Leggende Il tutto all’interno di una macchina gestita in maniera maniacale, che di fast, e junk, due degli aggettivi più spesso accostati al cibo targato Mc Donald’s, non hanno davvero nulla. «Esistono molte leggende metropolitane legate ai fast food, alle quali hanno già risposto i nostri clienti, continuando a frequentarci sempre più numerosi. Prima di tutto che sia cibo veloce, per ragazzi. E invece da noi vengono bambini, famiglie, anziani, uomini e donne di tutte le età. Mangiano un panino, un’insalata, un dolce, un caffè, prendono un giochino, si fermano pochi minuti o un’ora. E il cibo che consumano, i cui ingredienti provengono all’80% dall’Italia, sono sicuramente quelli più controllati che si possano trovare a livello di ristorazione.
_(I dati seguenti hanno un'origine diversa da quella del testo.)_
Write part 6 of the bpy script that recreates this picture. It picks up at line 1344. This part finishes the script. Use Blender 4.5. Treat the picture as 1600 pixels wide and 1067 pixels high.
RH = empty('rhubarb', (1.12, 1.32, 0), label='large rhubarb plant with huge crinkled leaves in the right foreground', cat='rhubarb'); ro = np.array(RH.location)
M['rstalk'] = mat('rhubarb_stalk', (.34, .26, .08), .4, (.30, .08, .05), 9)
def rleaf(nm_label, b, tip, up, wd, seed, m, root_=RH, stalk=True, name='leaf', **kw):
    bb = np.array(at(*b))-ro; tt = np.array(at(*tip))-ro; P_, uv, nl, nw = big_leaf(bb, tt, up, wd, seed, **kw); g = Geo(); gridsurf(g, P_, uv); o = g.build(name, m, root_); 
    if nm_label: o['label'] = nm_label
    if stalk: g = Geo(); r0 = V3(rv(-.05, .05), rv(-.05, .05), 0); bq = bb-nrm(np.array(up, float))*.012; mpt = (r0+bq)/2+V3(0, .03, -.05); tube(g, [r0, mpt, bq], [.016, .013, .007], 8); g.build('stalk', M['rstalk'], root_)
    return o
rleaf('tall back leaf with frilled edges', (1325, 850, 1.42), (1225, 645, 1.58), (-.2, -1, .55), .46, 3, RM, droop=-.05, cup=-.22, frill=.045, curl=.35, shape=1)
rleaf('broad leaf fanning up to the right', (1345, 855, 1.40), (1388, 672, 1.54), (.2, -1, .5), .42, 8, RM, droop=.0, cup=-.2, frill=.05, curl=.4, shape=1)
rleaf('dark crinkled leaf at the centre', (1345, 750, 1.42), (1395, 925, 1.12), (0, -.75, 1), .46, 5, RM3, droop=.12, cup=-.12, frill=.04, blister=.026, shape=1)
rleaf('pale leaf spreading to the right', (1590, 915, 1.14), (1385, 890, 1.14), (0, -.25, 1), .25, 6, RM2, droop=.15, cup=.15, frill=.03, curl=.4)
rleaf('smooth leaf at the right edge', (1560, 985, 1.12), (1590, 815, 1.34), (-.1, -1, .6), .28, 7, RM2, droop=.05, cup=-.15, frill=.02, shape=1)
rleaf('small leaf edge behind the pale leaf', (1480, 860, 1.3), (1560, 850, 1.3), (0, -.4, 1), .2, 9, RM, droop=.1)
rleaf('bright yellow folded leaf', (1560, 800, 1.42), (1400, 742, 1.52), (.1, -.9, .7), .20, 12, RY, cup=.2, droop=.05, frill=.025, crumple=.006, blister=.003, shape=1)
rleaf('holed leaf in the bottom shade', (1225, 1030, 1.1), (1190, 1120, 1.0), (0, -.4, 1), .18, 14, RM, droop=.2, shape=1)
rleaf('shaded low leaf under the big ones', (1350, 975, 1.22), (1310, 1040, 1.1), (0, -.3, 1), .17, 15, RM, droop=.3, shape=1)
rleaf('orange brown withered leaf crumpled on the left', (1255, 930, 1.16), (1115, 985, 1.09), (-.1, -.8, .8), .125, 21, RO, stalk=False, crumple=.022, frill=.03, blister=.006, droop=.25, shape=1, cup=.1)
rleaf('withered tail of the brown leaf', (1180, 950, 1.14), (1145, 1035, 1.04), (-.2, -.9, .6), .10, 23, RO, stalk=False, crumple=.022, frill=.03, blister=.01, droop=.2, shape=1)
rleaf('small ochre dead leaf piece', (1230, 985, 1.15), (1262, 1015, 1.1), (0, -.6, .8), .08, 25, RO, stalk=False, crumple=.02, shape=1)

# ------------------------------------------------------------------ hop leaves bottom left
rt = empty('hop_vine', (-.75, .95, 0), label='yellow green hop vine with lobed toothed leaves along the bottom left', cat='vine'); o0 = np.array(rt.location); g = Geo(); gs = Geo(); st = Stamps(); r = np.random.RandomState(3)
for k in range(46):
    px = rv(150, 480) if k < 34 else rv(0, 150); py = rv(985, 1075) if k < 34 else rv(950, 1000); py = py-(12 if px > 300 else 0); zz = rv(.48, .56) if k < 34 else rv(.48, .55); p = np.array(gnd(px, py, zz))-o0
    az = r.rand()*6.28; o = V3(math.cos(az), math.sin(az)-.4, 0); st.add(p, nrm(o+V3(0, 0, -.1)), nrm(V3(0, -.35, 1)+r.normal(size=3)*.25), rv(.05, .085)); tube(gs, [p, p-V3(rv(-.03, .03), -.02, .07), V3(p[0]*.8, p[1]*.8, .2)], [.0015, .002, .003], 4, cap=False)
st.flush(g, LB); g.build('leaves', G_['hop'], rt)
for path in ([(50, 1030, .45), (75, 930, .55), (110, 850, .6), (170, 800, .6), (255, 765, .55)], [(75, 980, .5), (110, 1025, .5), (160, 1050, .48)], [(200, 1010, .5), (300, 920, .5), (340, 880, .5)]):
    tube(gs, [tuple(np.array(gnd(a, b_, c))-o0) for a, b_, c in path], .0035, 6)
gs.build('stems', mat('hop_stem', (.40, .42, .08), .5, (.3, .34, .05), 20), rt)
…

Check, fatti più volte al giorno, su trasporto, temperatura di conservazione, scadenza primaria e secondaria, addirittura livelli di cottura di ogni parte delle pietanze. E sono prodotti di qualità assoluta: carni di Cremonini, salumi Beretta, insalate Bonduelle, pollo Amadori, Parmigiano».

Lavoro Seconda leggenda: che sia un “lavoro veloce”, per ragazzi spremuti come limoni che lasciano appena trovano qualcosa di meglio. «Capisco che alcuni vedano il lavoro in McDonald’s come un passaggio, il modo di guadagnare qualche euro mentre si guardano intorno, ma per chi ci crede noi diamo grandi possibilità di carriera interna e lo dimostra il fatto che i nostri quadri sono tutti interni. Teniamo al nostro personale, e rispettiamo rigorosamente il contratto nazionale di lavoro. E inoltre la mia porta è sempre aperta, senza alcun filtro. Io ho collaboratori che stanno con me da più di 30 anni. Certo, non è un lavoro facile, perché si lavora nei week-end, a Natale e Capodanno, si finisce tardi la sera. E per questo spesso sono proprio i giovani a fare un passo di lato. Ma chi vuole qui dentro può costruirsi una vita».

Accuse L’ultima accusa: i centri commerciali, e il cibo veloce, hanno distrutto le botteghe del centro, i mini market come quelli da cui De Candia è partito. «Sono due modelli di business diversi. Due clientele diverse, che hanno in comune la necessità di intercettare i bisogni. E di fare bene il proprio lavoro. Chi l’ha fatto, è ancora sul mercato. E non teme concorrenza».